C'est encore aux Alexandrins qu'il faut faire remonter l'invention de l'épigramme dans le sens moderne du mot, c.-à-d. de l'épigramme satirique: les écoles adverses se lancent des épigrammes; Callimaque et Apollonius y font assaut de malignité. En un mot, au IIIe siècle av. J.-C., l'épigramme a pris tous les tons, épuisé toutes les ressources. Ses procédés sont des plus variés : dialogues, comparaisons, énumérations, pointes affinées, rapprochements inattendus et jusqu'au calembour, elle emploie tout ce qui peut donner quelque relief à la pensée ou au sentiment; elle occupe la place que tiendront plus tard dans la littérature l'épigramme et le sonnet; elle se rapproche même plus encore du sonnet que de l'épigramme par la nature des sujets comme par le fini du travail. Les rivaux et les successeurs de Callimaque, qui ne peuvent plus que suivre ses traces, sont innombrables.

A Rome.
L'épigramme ne fut pas moins cultivée à Rome qu'en Grèce; ce peuple, incomparable pour le style lapidaire, devait y exceller nécessairement sans pouvoir toutefois inventer des formes nouvelles. Elle fut cultivée à toutes les époques, et l'on trouve les représentants de l'école des vieux poètes aussi bien que les imitateurs des Alexandrins; un des derniers écrivains latins de talent n'a composé même qu'un recueil d'épigrammes dans plusieurs mètres différents. L'épigramme funéraire ou dédicatoire est cultivée déjà par Ennius et ses successeurs, tantôt en hexamètres, comme dans la dédicace de L. Memmius à Hercule Victor, tantôt en distiques, comme dans l'épitaphe de Cornelius Scipio Hispanus; c'est Varron dans ses Imagines qui en fait l'usage le plus considérable; cet ouvrage renfermait sept cents portraits de grands hommes de la Grèce et de Rome, avec des inscriptions en vers. Au VIIe siècle de Rome, une foule d'écrivains composa dans cette forme des petits poèmes de circonstance, souvent satiriques, d'ordinaire érotiques. Les plus illustres sont Calvus et Catulle, qui fit surtout une violente guerre d'escarmouches à César et à son entourage.

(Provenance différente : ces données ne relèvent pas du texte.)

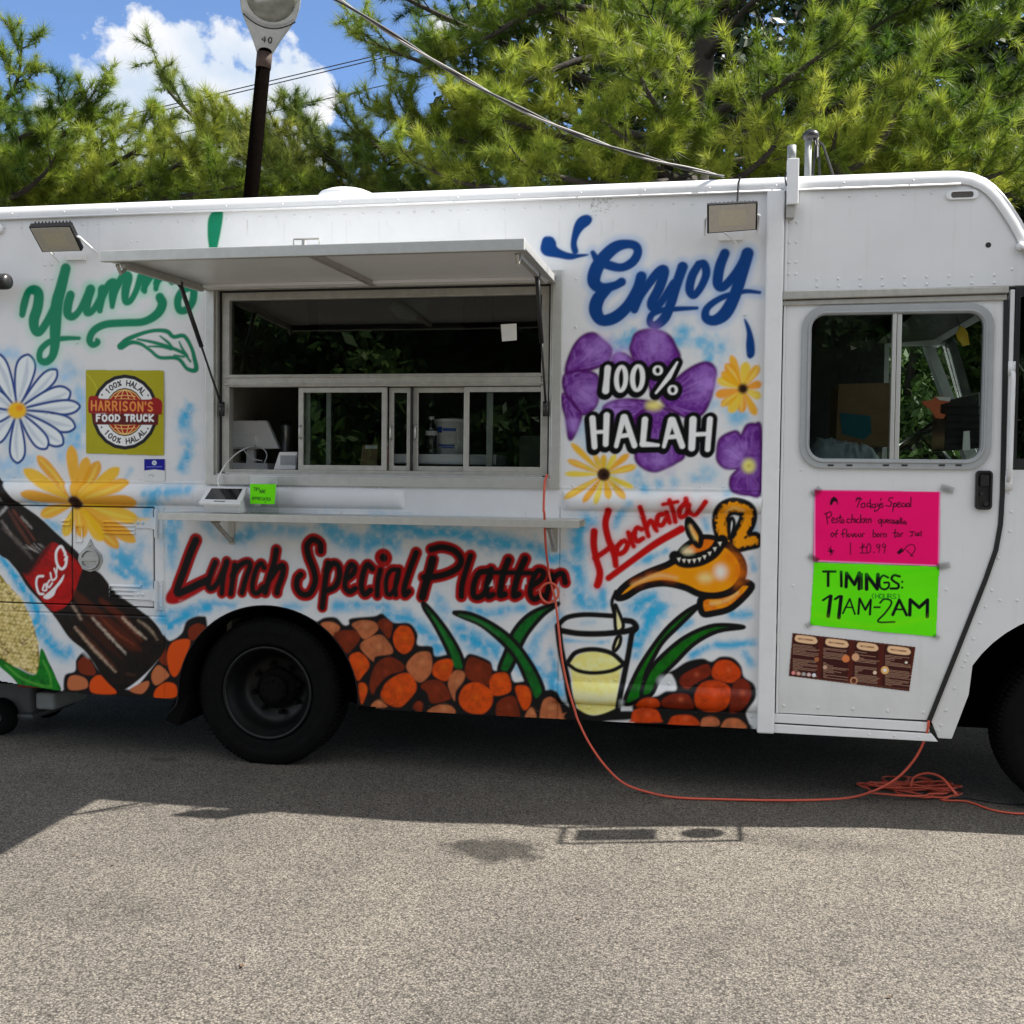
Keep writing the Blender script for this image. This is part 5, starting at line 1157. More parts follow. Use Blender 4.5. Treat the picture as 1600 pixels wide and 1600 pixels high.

Des hommes politiques s'essayent également dans ce genre de composition, tels que l'orateur Hortensius, C. Memmius, Q. Scevola, plus tard Auguste lui-même; dans les premiers temps de l'Empire, on cite Domitius Marsus, Pedo, Goetulicus, sans compter les femmes telles que Cornificia, Sulpicia. Sous Domitien, Martial produit le chef-d'ouvre et le modèle du genre : un livre est consacré aux spectacles, les deux livres de Xenia appartiennent au genre descriptif et votif; les petites pièces des douze autres livres sont presque toutes satiriques; l'esprit le plus malin y abonde, mais elles brillent aussi par une licence. On ne sera pas étonné de trouver parmi ses successeurs Ausone qui s'essaya dans toutes sortes d'imitations, et après lui on versifia longtemps encore des épigrammes, surtout en forme d'inscriptions funéraires. Au VIe siècle, Luxorius composa un recueil d'épigrammes, et c'est de la même époque que remonte la collection de petits poèmes, qui est la base de l'Anthologie latine. (A. Waltz).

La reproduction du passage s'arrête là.